#### [GIVEN DATA]
-- Start --

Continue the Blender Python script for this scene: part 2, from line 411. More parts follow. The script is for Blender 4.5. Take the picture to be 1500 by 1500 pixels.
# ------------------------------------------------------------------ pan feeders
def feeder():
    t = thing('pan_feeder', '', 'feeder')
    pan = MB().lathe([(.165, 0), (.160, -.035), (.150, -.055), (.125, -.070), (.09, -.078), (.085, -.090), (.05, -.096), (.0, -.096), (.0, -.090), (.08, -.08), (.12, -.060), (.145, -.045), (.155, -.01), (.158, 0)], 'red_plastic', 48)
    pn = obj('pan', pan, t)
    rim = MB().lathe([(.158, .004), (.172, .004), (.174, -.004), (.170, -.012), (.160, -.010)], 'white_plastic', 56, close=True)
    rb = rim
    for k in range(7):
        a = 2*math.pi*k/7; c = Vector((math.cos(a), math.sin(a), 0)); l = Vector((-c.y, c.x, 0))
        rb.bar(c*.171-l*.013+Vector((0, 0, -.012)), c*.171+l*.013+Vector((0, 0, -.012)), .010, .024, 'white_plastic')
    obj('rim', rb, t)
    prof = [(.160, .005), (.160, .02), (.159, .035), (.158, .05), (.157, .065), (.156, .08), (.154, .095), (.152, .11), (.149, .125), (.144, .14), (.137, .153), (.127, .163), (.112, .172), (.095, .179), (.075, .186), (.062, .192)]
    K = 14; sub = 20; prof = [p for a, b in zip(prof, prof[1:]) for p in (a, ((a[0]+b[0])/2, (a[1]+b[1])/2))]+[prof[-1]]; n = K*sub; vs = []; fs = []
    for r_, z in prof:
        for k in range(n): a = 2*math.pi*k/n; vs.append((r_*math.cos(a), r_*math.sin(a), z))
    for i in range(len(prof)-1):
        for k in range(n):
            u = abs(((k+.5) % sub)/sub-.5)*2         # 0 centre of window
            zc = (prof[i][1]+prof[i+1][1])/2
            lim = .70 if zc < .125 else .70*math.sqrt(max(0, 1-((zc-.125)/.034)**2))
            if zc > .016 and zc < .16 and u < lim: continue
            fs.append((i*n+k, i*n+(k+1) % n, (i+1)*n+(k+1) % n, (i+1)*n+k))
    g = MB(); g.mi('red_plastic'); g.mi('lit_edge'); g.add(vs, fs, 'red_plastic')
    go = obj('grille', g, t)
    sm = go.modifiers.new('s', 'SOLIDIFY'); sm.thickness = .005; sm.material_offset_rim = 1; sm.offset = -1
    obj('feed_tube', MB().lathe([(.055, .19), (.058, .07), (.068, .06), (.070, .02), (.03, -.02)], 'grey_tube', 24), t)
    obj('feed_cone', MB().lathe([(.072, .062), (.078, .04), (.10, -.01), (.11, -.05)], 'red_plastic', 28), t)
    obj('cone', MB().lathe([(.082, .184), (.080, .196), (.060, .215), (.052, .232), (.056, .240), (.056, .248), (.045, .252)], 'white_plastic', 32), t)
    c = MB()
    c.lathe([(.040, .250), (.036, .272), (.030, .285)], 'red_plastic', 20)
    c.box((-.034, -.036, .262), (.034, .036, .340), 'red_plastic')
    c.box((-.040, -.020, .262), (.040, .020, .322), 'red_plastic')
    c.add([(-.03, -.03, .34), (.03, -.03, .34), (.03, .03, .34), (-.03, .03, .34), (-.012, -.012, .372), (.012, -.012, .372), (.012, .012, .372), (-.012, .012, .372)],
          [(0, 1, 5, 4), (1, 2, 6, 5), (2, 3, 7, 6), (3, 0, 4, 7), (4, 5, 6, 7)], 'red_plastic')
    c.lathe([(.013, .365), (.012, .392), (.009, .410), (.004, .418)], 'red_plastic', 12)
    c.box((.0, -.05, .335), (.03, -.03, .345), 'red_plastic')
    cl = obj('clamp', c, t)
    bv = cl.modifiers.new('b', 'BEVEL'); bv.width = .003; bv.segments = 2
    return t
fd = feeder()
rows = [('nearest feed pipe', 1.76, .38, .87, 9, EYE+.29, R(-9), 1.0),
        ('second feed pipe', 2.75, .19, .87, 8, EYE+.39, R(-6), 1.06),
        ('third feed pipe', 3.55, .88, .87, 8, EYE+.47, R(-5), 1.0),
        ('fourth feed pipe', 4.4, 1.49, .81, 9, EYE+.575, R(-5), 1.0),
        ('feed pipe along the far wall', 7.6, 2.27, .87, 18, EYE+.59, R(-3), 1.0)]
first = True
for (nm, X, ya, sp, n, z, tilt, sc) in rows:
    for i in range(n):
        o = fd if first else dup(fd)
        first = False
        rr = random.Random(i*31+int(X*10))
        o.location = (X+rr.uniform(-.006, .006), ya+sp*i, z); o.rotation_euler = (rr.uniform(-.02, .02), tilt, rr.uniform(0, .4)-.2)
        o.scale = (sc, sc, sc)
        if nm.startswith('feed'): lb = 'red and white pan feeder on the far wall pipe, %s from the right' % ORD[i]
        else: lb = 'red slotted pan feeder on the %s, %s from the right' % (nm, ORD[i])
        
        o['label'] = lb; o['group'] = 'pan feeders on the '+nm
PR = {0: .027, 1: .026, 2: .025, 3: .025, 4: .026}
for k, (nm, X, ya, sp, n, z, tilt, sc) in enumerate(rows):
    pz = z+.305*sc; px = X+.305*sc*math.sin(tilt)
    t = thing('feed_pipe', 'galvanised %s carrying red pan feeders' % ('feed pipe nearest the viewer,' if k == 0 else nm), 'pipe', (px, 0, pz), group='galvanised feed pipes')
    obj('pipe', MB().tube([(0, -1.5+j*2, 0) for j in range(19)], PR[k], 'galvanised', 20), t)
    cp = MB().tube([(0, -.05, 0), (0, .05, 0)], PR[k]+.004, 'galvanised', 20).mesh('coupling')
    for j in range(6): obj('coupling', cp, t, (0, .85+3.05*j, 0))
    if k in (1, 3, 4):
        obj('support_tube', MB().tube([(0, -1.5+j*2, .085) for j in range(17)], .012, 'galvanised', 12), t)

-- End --
-- Start --

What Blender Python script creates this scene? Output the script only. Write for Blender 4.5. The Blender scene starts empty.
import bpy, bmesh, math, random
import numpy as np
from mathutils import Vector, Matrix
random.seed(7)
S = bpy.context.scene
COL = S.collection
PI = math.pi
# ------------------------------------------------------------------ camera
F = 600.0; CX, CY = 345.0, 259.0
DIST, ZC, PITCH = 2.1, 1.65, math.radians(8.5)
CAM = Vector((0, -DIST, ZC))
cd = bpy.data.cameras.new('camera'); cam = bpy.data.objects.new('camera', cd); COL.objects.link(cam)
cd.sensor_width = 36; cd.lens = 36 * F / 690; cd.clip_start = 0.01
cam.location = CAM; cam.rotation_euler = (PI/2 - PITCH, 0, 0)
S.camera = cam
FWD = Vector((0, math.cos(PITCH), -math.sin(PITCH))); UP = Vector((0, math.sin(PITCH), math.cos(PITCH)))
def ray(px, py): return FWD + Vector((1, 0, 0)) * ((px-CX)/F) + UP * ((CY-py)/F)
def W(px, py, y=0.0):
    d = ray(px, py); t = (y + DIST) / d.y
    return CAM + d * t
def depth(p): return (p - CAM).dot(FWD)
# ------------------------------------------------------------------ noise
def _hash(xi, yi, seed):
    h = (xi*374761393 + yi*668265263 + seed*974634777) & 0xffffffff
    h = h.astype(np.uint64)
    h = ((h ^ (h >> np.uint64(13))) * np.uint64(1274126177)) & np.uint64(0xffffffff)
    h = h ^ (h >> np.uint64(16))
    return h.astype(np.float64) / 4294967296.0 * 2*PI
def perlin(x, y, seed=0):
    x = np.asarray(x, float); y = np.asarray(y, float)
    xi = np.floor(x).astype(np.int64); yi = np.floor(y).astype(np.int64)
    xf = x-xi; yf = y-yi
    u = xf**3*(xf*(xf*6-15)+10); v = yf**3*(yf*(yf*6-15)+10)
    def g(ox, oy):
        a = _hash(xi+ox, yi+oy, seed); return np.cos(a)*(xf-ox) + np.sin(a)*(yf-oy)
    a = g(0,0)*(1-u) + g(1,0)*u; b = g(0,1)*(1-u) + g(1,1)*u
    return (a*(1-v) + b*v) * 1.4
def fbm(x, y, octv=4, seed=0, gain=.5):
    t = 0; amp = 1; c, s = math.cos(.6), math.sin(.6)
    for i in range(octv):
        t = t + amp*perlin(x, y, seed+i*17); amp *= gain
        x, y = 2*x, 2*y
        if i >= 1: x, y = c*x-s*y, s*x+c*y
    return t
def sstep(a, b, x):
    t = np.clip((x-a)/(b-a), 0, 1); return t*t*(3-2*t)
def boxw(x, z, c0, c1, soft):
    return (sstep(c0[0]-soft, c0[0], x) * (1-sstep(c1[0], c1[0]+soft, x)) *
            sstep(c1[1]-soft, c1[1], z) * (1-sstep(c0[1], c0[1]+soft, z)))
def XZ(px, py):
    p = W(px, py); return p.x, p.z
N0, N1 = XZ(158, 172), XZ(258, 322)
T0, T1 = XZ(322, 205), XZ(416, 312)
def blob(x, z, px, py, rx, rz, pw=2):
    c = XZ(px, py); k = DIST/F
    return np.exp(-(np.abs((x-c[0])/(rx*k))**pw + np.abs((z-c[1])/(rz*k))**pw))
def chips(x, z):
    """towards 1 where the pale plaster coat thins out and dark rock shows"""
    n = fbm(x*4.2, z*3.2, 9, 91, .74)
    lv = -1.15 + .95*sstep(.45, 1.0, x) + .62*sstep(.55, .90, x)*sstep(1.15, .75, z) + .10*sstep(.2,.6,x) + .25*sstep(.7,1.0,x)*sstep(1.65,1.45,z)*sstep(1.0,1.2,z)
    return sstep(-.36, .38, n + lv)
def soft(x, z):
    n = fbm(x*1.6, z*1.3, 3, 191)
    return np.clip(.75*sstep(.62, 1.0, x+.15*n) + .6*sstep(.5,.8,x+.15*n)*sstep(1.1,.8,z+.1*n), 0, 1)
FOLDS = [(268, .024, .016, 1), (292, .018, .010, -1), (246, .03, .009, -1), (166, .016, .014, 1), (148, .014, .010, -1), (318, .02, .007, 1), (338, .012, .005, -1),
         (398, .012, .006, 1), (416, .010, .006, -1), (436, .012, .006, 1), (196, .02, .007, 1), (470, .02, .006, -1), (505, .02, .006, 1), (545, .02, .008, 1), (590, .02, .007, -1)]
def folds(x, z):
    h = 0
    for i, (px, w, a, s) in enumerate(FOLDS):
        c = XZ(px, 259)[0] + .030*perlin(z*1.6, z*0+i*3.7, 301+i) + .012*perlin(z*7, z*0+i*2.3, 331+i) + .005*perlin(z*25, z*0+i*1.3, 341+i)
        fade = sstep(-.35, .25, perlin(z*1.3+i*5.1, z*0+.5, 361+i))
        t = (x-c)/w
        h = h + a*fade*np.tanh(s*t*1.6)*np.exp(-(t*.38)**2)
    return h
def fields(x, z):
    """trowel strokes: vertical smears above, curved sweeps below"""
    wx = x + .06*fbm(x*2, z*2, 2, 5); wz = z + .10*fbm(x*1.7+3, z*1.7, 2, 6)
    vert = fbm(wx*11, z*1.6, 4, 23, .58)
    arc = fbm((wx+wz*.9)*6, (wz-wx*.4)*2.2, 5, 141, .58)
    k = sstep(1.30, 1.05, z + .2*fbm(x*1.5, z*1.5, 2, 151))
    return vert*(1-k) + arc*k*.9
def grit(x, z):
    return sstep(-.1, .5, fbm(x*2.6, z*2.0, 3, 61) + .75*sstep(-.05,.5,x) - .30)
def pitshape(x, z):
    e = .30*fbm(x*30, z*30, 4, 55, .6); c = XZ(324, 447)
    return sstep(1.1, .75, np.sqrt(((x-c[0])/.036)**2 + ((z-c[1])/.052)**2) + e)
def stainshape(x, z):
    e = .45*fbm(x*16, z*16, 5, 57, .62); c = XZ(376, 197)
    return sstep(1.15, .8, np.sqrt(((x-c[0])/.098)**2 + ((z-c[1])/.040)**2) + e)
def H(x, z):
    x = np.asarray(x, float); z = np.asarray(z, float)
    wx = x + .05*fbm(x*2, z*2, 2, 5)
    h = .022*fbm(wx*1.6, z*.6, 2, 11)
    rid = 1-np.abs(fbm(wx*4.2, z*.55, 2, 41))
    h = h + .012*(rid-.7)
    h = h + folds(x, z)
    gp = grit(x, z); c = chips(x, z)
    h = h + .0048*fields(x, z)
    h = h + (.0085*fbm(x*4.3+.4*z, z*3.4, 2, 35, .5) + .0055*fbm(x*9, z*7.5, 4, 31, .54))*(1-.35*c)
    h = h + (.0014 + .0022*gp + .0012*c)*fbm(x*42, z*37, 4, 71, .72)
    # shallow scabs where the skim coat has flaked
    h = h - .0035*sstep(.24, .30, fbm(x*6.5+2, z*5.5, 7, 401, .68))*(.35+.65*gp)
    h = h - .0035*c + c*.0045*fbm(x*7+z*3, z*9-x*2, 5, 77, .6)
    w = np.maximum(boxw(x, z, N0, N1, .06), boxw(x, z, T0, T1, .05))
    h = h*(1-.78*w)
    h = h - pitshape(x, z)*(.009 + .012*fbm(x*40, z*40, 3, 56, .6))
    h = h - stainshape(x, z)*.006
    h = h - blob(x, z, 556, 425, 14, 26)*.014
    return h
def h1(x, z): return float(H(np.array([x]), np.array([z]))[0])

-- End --

#### [SHORT PROBLEM]
Look through the records and count each line that holds "Blender". Write only the total.

#### [ANSWER BELOW]
2